*Instructions for the task*
Only the lines from the top of the listing below to the line that has "return (r[0], r[1], r[2], 1.0)" should be echoed, with both ends kept and pictures left out.

*Supplied information*
========
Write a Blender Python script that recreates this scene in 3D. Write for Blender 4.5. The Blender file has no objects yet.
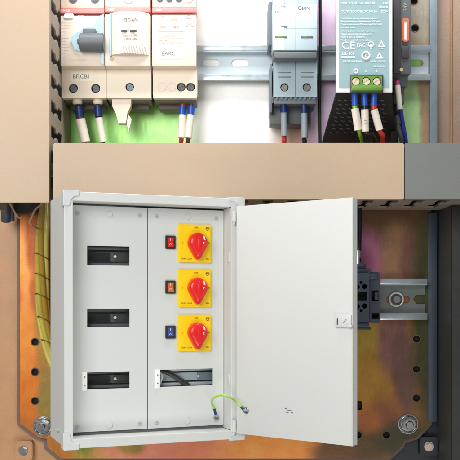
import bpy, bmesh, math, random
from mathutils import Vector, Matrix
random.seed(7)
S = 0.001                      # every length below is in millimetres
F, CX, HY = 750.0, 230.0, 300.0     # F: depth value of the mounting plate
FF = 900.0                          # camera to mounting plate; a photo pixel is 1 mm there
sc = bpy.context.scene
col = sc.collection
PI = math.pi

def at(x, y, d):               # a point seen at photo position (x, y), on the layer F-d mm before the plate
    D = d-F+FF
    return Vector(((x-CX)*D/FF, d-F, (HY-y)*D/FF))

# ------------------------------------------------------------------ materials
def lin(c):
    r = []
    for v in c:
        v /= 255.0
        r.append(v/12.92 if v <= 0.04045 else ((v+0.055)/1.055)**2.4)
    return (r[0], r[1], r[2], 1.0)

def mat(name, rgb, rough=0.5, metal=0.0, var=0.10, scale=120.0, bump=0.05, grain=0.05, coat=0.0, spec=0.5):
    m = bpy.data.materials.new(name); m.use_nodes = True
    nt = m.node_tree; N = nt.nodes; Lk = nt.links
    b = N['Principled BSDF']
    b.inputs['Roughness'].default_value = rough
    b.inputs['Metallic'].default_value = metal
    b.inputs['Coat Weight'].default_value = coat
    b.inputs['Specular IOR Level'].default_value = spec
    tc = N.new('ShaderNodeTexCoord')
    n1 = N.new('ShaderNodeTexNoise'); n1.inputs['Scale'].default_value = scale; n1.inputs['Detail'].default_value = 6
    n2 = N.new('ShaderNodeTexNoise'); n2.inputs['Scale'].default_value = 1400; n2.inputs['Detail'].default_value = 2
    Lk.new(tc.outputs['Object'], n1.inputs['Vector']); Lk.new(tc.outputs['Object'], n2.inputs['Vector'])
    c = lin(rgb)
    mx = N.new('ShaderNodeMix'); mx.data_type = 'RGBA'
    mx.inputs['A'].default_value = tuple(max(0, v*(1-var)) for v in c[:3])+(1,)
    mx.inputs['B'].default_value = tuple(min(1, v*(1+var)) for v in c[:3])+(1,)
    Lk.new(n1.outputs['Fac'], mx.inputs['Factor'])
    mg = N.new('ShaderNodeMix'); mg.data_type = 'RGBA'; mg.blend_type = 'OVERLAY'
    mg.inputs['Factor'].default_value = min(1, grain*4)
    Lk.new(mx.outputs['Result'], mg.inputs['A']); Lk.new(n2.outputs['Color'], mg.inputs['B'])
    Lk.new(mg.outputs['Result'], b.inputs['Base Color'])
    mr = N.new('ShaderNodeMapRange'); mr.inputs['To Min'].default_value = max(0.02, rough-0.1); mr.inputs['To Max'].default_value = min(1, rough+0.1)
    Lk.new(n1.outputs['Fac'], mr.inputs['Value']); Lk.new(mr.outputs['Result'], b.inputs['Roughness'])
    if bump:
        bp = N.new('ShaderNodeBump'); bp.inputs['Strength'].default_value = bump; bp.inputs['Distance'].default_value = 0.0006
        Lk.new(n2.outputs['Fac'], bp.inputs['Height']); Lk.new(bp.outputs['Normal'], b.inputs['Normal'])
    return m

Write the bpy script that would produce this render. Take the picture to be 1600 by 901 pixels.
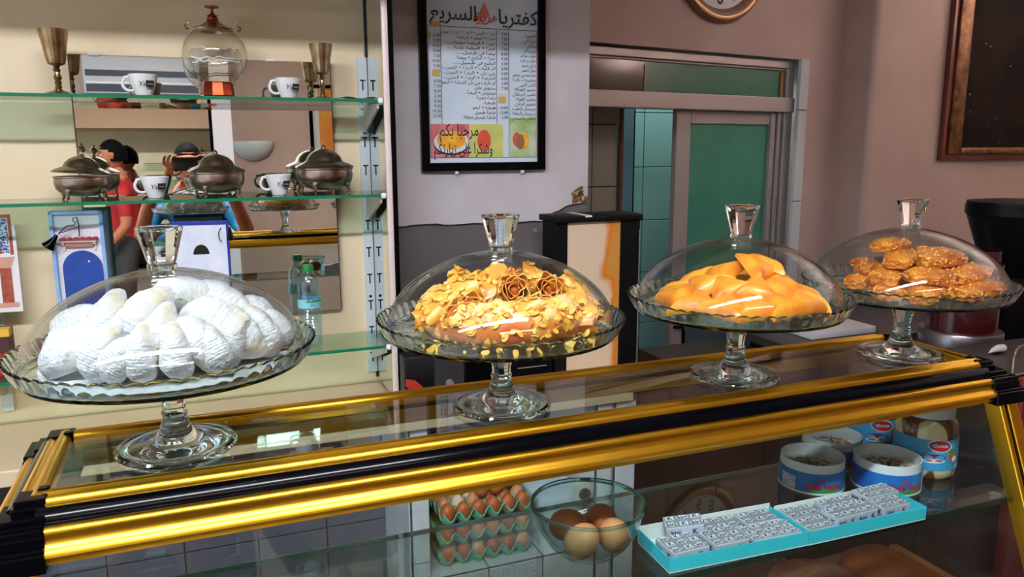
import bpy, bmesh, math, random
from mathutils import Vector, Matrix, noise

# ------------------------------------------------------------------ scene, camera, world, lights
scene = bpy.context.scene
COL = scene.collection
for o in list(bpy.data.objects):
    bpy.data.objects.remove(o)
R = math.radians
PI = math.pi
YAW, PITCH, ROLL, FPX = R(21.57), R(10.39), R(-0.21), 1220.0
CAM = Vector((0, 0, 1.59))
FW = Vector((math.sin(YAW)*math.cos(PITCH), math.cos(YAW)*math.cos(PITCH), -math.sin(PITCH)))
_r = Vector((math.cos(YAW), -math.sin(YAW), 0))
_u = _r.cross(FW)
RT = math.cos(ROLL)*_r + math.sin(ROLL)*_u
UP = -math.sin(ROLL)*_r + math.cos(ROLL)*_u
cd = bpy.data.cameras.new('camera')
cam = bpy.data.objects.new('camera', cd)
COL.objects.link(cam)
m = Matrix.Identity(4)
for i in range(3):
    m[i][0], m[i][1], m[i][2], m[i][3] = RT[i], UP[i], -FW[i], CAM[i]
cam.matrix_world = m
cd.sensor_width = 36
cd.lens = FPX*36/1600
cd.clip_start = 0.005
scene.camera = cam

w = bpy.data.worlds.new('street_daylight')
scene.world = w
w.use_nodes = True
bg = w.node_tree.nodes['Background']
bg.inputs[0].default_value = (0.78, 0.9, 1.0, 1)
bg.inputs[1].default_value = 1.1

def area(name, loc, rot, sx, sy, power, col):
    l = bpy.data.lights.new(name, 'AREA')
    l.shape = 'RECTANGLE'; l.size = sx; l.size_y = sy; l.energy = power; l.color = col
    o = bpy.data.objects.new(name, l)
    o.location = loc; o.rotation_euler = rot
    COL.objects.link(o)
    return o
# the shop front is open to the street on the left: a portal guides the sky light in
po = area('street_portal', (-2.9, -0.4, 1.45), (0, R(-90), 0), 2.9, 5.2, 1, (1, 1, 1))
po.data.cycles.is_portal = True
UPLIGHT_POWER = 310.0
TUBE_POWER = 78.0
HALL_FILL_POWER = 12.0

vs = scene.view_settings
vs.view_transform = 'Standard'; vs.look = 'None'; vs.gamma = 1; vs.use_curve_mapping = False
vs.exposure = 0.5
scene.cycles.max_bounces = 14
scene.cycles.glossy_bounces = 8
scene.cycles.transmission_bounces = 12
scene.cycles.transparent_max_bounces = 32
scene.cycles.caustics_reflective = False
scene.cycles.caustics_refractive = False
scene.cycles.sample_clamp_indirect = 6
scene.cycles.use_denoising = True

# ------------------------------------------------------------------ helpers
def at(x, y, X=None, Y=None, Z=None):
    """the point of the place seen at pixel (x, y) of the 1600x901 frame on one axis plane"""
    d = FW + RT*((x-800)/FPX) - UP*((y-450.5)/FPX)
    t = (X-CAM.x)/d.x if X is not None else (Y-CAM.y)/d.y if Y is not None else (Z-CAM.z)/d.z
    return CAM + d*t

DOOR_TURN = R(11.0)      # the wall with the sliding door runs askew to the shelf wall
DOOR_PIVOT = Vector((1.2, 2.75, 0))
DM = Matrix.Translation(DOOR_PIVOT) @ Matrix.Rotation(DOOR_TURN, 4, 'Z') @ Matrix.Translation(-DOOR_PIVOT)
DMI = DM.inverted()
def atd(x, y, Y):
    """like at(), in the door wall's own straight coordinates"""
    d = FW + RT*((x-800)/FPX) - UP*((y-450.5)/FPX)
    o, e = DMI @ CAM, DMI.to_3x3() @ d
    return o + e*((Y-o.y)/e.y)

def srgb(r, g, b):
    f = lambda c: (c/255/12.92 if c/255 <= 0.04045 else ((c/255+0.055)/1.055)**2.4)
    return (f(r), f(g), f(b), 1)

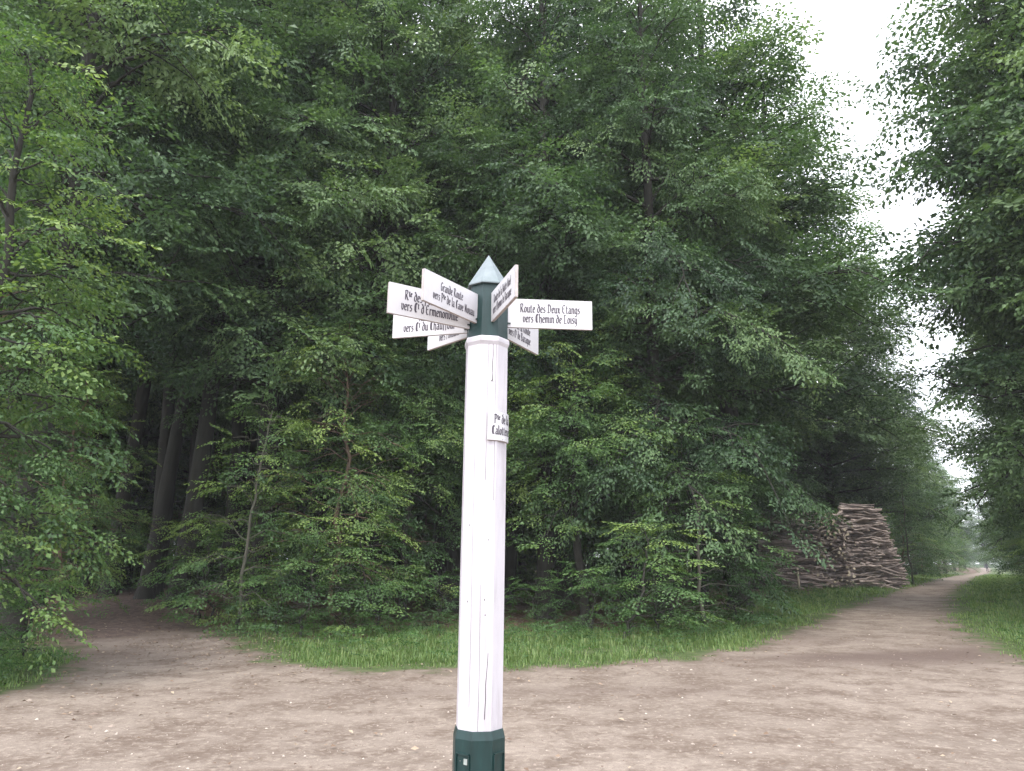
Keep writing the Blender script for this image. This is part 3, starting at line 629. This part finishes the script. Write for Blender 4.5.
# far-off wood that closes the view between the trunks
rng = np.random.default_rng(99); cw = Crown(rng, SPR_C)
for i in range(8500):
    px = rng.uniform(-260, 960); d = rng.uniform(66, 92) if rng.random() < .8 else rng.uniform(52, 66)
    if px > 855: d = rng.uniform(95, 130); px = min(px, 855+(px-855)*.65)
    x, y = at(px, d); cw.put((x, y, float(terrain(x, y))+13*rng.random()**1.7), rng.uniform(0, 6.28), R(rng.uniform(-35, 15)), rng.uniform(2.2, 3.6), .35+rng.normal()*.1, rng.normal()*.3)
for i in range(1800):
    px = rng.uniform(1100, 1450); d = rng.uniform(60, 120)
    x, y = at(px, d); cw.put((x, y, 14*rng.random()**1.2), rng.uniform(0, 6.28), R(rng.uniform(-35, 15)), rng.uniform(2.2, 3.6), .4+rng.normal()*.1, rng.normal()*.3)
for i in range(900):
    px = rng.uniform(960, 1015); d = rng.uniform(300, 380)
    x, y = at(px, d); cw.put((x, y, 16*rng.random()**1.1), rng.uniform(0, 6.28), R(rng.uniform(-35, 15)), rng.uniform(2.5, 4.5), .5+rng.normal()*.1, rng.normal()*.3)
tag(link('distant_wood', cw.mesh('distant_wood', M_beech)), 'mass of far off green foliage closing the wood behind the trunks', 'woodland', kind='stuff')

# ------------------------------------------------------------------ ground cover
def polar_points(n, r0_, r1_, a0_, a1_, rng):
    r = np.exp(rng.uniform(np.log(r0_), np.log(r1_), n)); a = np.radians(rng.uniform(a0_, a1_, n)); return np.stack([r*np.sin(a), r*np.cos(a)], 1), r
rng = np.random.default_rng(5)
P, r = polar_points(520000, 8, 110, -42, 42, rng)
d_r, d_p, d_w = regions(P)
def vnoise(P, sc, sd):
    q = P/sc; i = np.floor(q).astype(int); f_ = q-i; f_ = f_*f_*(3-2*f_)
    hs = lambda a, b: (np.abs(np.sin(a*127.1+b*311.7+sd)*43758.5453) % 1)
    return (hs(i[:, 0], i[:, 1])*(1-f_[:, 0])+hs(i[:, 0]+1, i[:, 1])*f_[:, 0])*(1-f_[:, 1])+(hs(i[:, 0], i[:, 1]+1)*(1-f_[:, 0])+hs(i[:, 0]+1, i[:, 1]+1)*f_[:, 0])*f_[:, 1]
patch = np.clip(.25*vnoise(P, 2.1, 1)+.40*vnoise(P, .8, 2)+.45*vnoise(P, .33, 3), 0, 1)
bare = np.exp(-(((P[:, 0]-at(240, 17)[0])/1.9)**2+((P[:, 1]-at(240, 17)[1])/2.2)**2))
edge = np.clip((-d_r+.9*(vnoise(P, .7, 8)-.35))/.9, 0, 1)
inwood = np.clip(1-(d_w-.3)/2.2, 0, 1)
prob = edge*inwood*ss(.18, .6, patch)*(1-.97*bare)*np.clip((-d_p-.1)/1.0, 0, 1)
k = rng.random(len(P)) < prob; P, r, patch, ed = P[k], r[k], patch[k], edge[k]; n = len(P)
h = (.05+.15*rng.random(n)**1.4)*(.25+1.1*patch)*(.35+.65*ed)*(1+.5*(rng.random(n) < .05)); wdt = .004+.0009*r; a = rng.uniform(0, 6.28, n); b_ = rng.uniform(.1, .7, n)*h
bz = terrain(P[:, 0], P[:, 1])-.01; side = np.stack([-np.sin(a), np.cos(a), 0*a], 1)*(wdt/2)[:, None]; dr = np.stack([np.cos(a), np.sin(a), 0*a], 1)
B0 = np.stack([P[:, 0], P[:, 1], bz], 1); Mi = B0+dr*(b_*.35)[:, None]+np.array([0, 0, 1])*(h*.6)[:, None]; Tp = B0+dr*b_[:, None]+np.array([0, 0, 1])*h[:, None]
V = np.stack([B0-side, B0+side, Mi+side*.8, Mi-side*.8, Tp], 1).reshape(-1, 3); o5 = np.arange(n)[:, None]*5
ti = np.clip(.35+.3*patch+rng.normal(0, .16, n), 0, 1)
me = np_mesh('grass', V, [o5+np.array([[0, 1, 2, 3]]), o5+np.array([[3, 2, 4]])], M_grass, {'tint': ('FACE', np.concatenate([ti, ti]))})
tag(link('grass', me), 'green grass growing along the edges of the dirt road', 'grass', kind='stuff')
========
*Response*
Write a Blender Python script that recreates this scene in 3D. Write for Blender 4.5. The Blender file has no objects yet.
import bpy, bmesh, math, random
from mathutils import Vector, Matrix
random.seed(7)
S = 0.001                      # every length below is in millimetres
F, CX, HY = 750.0, 230.0, 300.0     # F: depth value of the mounting plate
FF = 900.0                          # camera to mounting plate; a photo pixel is 1 mm there
sc = bpy.context.scene
col = sc.collection
PI = math.pi

def at(x, y, d):               # a point seen at photo position (x, y), on the layer F-d mm before the plate
    D = d-F+FF
    return Vector(((x-CX)*D/FF, d-F, (HY-y)*D/FF))

# ------------------------------------------------------------------ materials
def lin(c):
    r = []
    for v in c:
        v /= 255.0
        r.append(v/12.92 if v <= 0.04045 else ((v+0.055)/1.055)**2.4)
    return (r[0], r[1], r[2], 1.0)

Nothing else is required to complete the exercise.